The NY Times loss may just be someone else's gain.  Just as David Pogue left the Times for Yahoo, Carter might find open arms on the digital side of the world.  And for those of us seeking another book, he now has time to work on one.  Unfortunately for The New York Times, losing recognizable content creators like Bill Carter makes it harder for them to deliver best in class writing.  It only provides more impetus to also unsubscribe from the Times for online content. 

Monday, December 1, 2014

Fox Blacked Out On FIOS In RI Over Thanksgiving ... Heartless

While CBS and Dish agreed to an extension so as to not ruin their Thanksgiving break, Verizon FIOS and their Rhode Island Fox affiliate could not.  The result, the station " went dark to the telco’s customers at 3 a.m. on Thanksgiving after the parties failed to reach a renewal accord. That meant that some 400,000 FiOS customers missed the Dallas Cowboys’ Turkey Day turkey against the Philadelphia Eagles and may be without Fox’s NFL lineup on Sunday. "  And while we all know that eventually the two sides will sign a contract, causing license fees to rise and ultimately, customer subscription fees as well, current subscribers are simply on the lose-lose side of the negotiation and the outcome.

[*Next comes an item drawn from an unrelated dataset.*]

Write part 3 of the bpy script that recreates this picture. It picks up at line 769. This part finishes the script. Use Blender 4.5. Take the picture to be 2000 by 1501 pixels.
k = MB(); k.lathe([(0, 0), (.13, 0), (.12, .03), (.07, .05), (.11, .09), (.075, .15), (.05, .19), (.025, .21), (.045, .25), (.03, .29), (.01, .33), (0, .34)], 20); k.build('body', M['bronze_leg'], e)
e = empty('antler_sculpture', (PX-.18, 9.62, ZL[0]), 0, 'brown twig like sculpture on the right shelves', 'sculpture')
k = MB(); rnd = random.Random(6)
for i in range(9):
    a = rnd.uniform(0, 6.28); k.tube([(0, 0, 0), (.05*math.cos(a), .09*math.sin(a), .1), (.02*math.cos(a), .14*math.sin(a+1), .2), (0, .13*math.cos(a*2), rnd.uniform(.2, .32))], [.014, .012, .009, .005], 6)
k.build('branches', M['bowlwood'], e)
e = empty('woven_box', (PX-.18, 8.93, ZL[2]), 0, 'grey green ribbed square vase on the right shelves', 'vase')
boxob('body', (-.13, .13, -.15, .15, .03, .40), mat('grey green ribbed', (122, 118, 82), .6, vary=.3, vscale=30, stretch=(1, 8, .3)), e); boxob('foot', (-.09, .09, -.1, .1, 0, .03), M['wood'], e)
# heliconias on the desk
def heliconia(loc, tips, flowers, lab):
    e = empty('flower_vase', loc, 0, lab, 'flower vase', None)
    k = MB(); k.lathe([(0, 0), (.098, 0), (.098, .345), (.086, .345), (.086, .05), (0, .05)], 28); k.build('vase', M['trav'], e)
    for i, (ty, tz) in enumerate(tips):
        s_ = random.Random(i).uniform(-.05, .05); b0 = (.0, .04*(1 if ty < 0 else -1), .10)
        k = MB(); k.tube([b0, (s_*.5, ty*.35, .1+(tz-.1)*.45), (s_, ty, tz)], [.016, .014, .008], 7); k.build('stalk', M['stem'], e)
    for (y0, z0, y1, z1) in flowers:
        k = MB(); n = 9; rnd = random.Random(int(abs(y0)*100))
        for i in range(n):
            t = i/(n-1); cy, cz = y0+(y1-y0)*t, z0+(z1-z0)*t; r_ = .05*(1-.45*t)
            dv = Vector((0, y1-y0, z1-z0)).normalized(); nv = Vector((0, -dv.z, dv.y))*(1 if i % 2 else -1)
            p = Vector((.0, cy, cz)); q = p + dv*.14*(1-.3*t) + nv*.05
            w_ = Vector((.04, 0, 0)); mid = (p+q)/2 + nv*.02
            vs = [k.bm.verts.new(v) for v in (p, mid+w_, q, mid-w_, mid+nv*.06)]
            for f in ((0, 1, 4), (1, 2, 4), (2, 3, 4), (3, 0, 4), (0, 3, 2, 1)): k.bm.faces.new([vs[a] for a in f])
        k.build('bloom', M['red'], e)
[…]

According to Cynopsis, "Fox led all Thanksgiving NFL telecasts with 32.0 million viewers for Eagles-Cowboys in the late afternoon window, marking it the network’s best regular-season telecast of any kind since 1998".   Given that 400,000 households couldn't watch the game, that number could have potentially been higher.  

According to reports, it was the Fox station owner, Cox Media Group, that chose to black out the signal to FIOS, a move that does little to help their negotiation, especially when done over a national holiday.  That neither side could find any sense of humanity to delay such a move, especially when no work would be done over this particular long weekend, should cause outrage across Rhode Island, if not nationally.  In fact, it was a heartless move.  For CBS and Dish, they may still move ahead to a blackout to push their negotiation stance, but at least they put the holiday and their viewers ahead of commerce.